Thank you for reading the blog! Thank you for catching that mistake, it’s been fixed!
Thank you for sharing your this! I have been struggling with anger for many years. I find myself crying out to god on a daily basis to help me. Even this morning. Honestly i think you gave me the key to completely surrender it to god, and stop trying to do it in my own power. Thank you! God is faithful!
God is faithful and kind. Thank you for sharing Marlana!
This is perfect timing from God as I deal with being angry right now. part of me says it is RIGHTEOUS anger but then another part says i’m just upset because i didn’t get my own way /expectations were not met.
Yes, this is convicting! Thank you for sharing, Debbie!

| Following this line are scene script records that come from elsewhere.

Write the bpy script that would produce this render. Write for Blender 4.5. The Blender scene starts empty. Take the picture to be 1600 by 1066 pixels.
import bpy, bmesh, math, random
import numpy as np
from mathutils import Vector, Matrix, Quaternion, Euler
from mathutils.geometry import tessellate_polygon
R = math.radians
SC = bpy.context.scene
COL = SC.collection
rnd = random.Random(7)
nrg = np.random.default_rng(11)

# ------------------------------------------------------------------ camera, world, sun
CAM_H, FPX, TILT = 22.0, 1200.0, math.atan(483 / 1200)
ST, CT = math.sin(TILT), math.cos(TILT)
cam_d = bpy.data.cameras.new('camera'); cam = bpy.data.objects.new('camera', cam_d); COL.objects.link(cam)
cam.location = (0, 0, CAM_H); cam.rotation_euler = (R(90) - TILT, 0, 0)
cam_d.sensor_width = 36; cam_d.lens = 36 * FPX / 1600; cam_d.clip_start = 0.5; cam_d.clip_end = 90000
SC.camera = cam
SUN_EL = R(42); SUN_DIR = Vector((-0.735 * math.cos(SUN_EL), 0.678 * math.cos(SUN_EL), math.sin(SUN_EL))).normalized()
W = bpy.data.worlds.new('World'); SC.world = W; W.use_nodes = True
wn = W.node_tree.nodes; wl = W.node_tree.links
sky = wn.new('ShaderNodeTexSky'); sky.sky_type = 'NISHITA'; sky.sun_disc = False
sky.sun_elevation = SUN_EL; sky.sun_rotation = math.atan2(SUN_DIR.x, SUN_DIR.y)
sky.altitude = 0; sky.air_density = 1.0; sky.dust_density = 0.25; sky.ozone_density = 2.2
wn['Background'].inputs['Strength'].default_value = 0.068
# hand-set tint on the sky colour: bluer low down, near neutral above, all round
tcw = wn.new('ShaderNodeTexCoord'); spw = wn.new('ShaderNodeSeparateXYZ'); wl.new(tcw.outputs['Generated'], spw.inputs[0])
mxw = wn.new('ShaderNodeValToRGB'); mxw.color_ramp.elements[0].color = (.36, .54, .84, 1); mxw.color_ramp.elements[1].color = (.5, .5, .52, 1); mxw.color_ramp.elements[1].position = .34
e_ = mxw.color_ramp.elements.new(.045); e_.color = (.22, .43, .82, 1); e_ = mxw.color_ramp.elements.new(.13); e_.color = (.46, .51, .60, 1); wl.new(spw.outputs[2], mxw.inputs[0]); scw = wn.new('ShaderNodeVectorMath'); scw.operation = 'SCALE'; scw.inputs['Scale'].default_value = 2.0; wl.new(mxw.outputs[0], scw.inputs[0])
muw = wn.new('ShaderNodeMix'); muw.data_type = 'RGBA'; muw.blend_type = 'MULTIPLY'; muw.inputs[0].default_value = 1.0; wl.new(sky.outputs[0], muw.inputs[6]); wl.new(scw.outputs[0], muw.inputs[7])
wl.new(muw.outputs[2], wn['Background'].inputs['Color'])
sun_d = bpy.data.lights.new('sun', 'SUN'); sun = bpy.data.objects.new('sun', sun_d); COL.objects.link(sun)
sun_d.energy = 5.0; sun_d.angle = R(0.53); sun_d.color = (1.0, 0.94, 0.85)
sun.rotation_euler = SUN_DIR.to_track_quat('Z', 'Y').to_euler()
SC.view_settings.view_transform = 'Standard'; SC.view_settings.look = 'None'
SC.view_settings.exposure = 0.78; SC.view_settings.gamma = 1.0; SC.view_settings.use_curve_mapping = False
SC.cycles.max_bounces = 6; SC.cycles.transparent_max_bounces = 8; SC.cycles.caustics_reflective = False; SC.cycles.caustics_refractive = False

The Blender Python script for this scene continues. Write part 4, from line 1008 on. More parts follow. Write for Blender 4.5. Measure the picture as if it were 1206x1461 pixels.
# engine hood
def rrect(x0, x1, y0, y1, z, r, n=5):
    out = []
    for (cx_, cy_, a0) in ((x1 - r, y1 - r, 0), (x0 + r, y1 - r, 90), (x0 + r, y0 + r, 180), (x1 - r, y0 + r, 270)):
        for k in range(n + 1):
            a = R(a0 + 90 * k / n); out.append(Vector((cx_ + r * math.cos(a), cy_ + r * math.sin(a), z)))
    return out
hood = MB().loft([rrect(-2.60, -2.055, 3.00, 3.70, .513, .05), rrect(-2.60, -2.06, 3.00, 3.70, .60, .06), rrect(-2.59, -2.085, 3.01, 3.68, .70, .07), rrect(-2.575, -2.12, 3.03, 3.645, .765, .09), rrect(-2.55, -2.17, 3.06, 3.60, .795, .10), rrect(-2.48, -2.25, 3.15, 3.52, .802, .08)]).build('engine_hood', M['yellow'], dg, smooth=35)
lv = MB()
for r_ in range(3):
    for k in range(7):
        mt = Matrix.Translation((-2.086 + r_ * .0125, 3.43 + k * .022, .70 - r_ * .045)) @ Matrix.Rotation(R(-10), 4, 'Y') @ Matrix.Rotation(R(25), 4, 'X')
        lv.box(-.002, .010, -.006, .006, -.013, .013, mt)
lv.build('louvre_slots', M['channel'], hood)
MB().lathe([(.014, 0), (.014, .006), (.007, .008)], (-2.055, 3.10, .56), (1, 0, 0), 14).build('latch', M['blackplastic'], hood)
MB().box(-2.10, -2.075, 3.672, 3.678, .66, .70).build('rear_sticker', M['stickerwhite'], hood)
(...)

i struggled with anger over that last few years due to expectations of others that were not being met. It wasn’t that I needed it to go my way but more of I needed someone else to step up so not everything felt like it was falling to me. My anger turned into bitterness and it made my heart hurt for so long until I had to do something about it. I either 1. Decided I would cut ties with the group or 2. Give it to God, ask for forgiveness aND let him change me. I am so glad I chose option 2 because God has shown me peace, strength, and more love than I ever knew.
That is beautiful! Thank you for sharing, Alyssa!
What a beautiful post! Thank you!
Thanks for reading, Melissa!
I am not in control. I must submit to Gods methods and call to love in th efface of adversity and expectations
Praying for you in this! The Lord has grace.
Anger is definitely not just a man’s struggle. Alisa says we all either get big or we get small. I get big and the stress of being a mom (plus my natural sin bent) makes me get real big sometimes. I’m so glad to read this today. It’s just what I needed.
I’m so glad this blessed you, Lindsey! Thank you for sharing!
This blog is just What i wanted to rEad. My goal for 2020 is to set myself free on some personal situation. I am a mom and gRandma and Sometimes get angey at the kids when my day or things in life not going as i planned. After reading i realize it is not my plan. I need to balance myself. To many expectations. UnfortunatLy involved with a person who creates Anxiety for me which turns into anger. Putting my trust in god to keep me calm and eliminate those who are not a positive effect on me. I guess i can say cleaning up for 2020. Peace and love to all. One day at a time.
Thank you for sharing, Ann! Those are good goals 🙂
This was so timely and so convicting for me to keep doing the work with the help of the Lord. Good job Tom for addressing this and distinguishing righteous anger from unrighteousness anger.
So glad this blessed you, Alicia!
Yes! Working through anger yhat rises With kids disobeyIng and now the child that is defiant is growing me in multiple areas and teSting my patience.. lord give me wisdom and Perserverance and patience.
Praying that prayer with you, Kristin!
I struggle with anger and question myself, where is that coming from. it does go back to wanting to control all things and needing to lay that at his feet.
You are not alone, Marjie! Thank you for sharing!